令和6年度 学校経営方針
昨年6月に「第4期教育振興基本計画」が閣議決定されました。目まぐるしく変化する社会で、持続可能な社会の創り手の育成、そして社会全体のウェルビーイングの向上がコンセプトとして掲げられ、5つの基本的方針と16の目標が定められました。その背景には将来の予測が困難な「VUCA」の時代、少子化・人口減少・高齢化の進展、地球規模の課題の増大、国際的にみて低い労働生産性、学ばない社会人の増加、国や社会に対する意識の低下などがあげられています。
国外に目を向けると、経済協力開発機構(OECD)では「教育」や「学び」について国を超えて問題意識を共有して意見を交わし合い、国際的な視点をもって考える「Future of Education and Skills 2030project」が立ち上がっています。そのプロジェクトの中で最も重要な概念となるのが「Student Agency(生徒エージェンシー)」です。Agencyとは、主体的に考え、行動し、責任をもって社会変革を実現していく意思や姿勢を意味します。その原点となったのが、平成23年の東日本大震災後に支援に入ったOECDスタッフが目の当たりにした現地の子供たちの様子でした。

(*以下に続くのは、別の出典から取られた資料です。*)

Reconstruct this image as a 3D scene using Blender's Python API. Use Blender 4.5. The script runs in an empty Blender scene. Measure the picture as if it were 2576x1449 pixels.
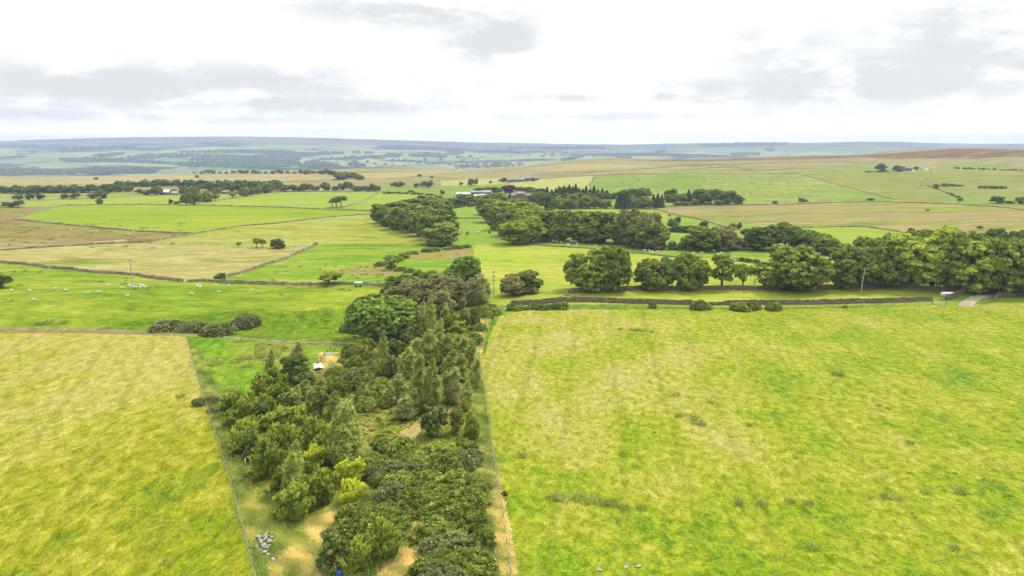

社会や暮らしの枠組みを一からつくり直さなければならないという状況の中で、日本の子供たちは主体性を発揮し、責任をもって新しい生活の創造に貢献していたのです。その姿から、子供たち自身が「受動的な学習者」から「能動的な創り手」へと変わらなければならないことを強く感じたといいます。
このような情勢を見てみると、キーワードは「社会の創り手の育成」のようです。よく、日本の子供たちは社会の形成に主体的に参画する意識が低いことが指摘されます。これからの社会を持続的に発展させていく創り手を育成するために、中学校現場としてどのような教育を進めていく必要があるのでしょうか。教職員はもちろん、保護者や地域の方々とともに、じっくりと考えながら進めていきたいと思います。
さて、雄大な自然に恵まれた直入中学校では、季節ごとに表情を変える景観の中で、全校34名の生徒たちはのびのびと中学校生活を送っています。小学校時代からメンバーはほとんど変わることなく、互いの状況や性格をよく知った中で、諸活動や学習に意欲的に取り組んでいます。一人一人は明るく素直で、挨拶もよくできます。一方で、それゆえの課題もあり、教職員で共通理解し解決方法を探りながら教育活動を進めてきました。本校における課題が卒業後に及ぼす影響を考えると、これからも卒業後の生活において自分の力で自己実現を目指すことができる力を付させたいと考えています。
そこで、今年度も学校の教育目標を「自分に問い、学び合い、自己実現を図る生徒の育成」と定めて、生徒が学ぶことと自己の将来とのつながりを見通しながら、社会的・職業的自立に向けて必要な基盤となる資質・能力を身に付けていくとともに、持続可能な社会の創り手としての人材となるよう、学校の教育活動全体を通してキャリア教育の充実を推進していきたいと考えています。
自分に問い、学び合い、自己実現を図る生徒の育成
⑴ 生徒と共に汗を流し、共に感動を味わえるよう工夫を凝らした教育活動に取り組む。
⑵ 郷土を誇り、愛するとともに、社会の激しい変化に流されることなく、自分の未来を自立的に切り拓いて生きていくために様々な課題に柔軟かつたくましく対応する力と態度を身に付けた生徒を育成する。
⑶ 一人一人の生徒の実態を的確に把握し、心の結びつきを基調とした生徒指導、学年・学級経営に努める。
⑷ 一貫性のある活気あふれる学校づくりを目指し、学校運営組織が活性化するように、学年・分掌が機能的・能動的な組織となるよう全職員で協働する。
⑸ 教職員一人一人が、新たな時代にふさわしい資質・能力を備える必要性を理解し、積極的に研修に努めるとともに、校内研修の効果的な推進に努める。
⑹ 生徒、保護者との信頼関係をいっそう深め、家庭や地域との連携を強めることで、教育目標の具現化に努める。
⑺ 指導を通して育成を目指す資質・能力を明確にし、教育課程の編成についての基本的な方針を家庭や地域と共有する。